Please Contact Subcommittee Members TODAY!
Tomorrow morning, after the full House Agriculture, Chesapeake and Natural Resources Committee, the House Natural Resources Subcommittee will consider legislation to allow hunting on private land and public waterways on Sundays. Senate Bill 464, sponsored by state Senator Ralph Northam (D-6), previously passed in the state Senate by a bipartisan 29 to 11 vote on January 26.
Please contact members of the House Natural Resources Subcommittee TODAY and urge them to pass this critical hunting reform. Subcommittee members and contact information can be found here.
Currently, Virginia is one of only six states in the country that strictly bans hunting on Sunday. This prohibition threatens the very future of our hunting heritage by discouraging hunter recruitment and retention. In addition, this antiquated ban harms Virginia’s economy.
Due to increasingly demanding work, family and extracurricular schedules, older and younger hunters alike often have only Sundays available to hunt. The ban keeps them from remaining or becoming hooked on hunting. There is a reason that the Humane Society of the United States (HSUS), a radical group whose ultimate goal is to end all hunting in America, is one of the most active advocates of maintaining the ban. Hunting license sales in Virginia have decreased from 500,000 to 300,000 in little more than two decades, while the Commonwealth’s population has increased by millions. Our opponents know that the future of hunting is at stake and you should too.

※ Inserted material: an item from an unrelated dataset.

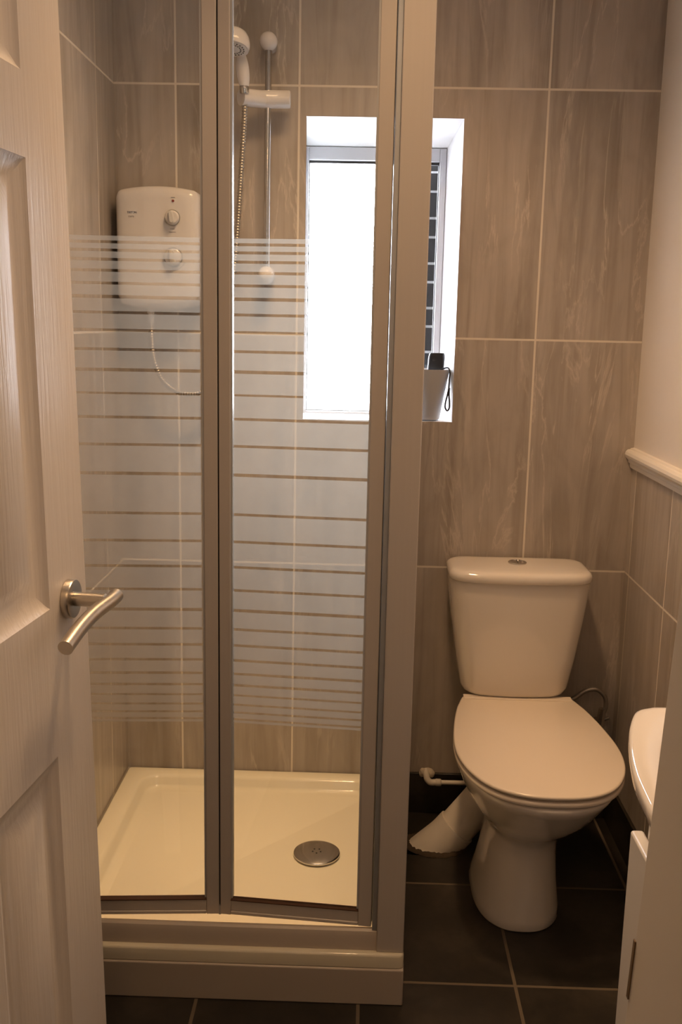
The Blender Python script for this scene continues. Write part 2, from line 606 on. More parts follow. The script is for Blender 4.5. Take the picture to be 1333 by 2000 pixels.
bm = bmesh.new()
ring_frame(bm, BX0, BX1, BZ0, BZ1, 0.010, 0.017, 0.006, 0.033, 0.162, 0.198)
obj('frame', bm, M_upvc, win, bevel=0.002)
bm = bmesh.new()
ring_frame(bm, BX0 + .010, BX1 - .017, BZ0 + .006, BZ1 - .033, 0.002, 0.0022, 0.002, 0.006, 0.176, 0.192)
obj('gasket', bm, M_gasket, win)
bm = bmesh.new()
box(bm, BX0 + .011, BX1 - .018, 0.182, 0.186, BZ0 + .007, BZ1 - .036)
obj('pane', bm, M_pane, win)

# dark brick pier just outside the glass
bm = bmesh.new()
PX0, PX1, PY0, PY1 = 0.752, 1.05, 0.30, 0.42
box(bm, PX0 + 0.006, PX1, PY0 + 0.006, PY1, 0.4, 2.6, 1)
z = 0.40
k = 0
while z < 2.55:
    h = 0.064 if k % 2 == 0 else 0.044
    off = 0.0 if k % 2 == 0 else 0.004
    box(bm, PX0 + off, 0.832 - 0.010 * (k % 2), PY0, PY1 - 0.02, z, z + h, 0)
    box(bm, 0.843, PX1, PY0, PY1 - 0.02, z, z + h, 0)
    z += h + 0.007
    k += 1
tag(obj('wall_outside', bm, [M_brick, M_joint]), 'dark brickwork with pale joints seen through the window edge', 'wall', 'structure')

# doorway lining with its architrave, both sides
def lining(xf, s, name, label, lean):
    bm = bmesh.new()
    def X(z):
        return xf + lean * (z - 0.85)
    zs = (0.0, 2.03)
    w = 0.05 * s
    pts = []
    for z in zs:
        for y in (-1.972, -1.862):
            for dx in (0, w):
                pts.append((X(z) + dx, y, z))
    hexa(bm, pts)
    pts = []
    for z in zs:
        for y in (-1.985, -1.966):
            for dx in (0.004 * s, 0.075 * s):
                pts.append((X(z) + dx, y, z))
    hexa(bm, pts)
    o = tag(obj(name, bm, M_gloss, bevel=0.003), label, 'door frame', 'structure')
    return o, X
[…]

At a time when the economy is struggling and too many Virginians are out of work, legislators must not continue to refuse the enormous economic benefits associated with allowing hunting on Sundays. Comprehensive research from the National Shooting Sports Foundation shows that allowing hunting on Sundays would generate a total annual economic impact estimated at $296 million and create 3,927 jobs. All of this would be spurred by simply eliminating words from state statute books (the current prohibition), not spending taxpayer dollars on some pie-in-the-sky scheme.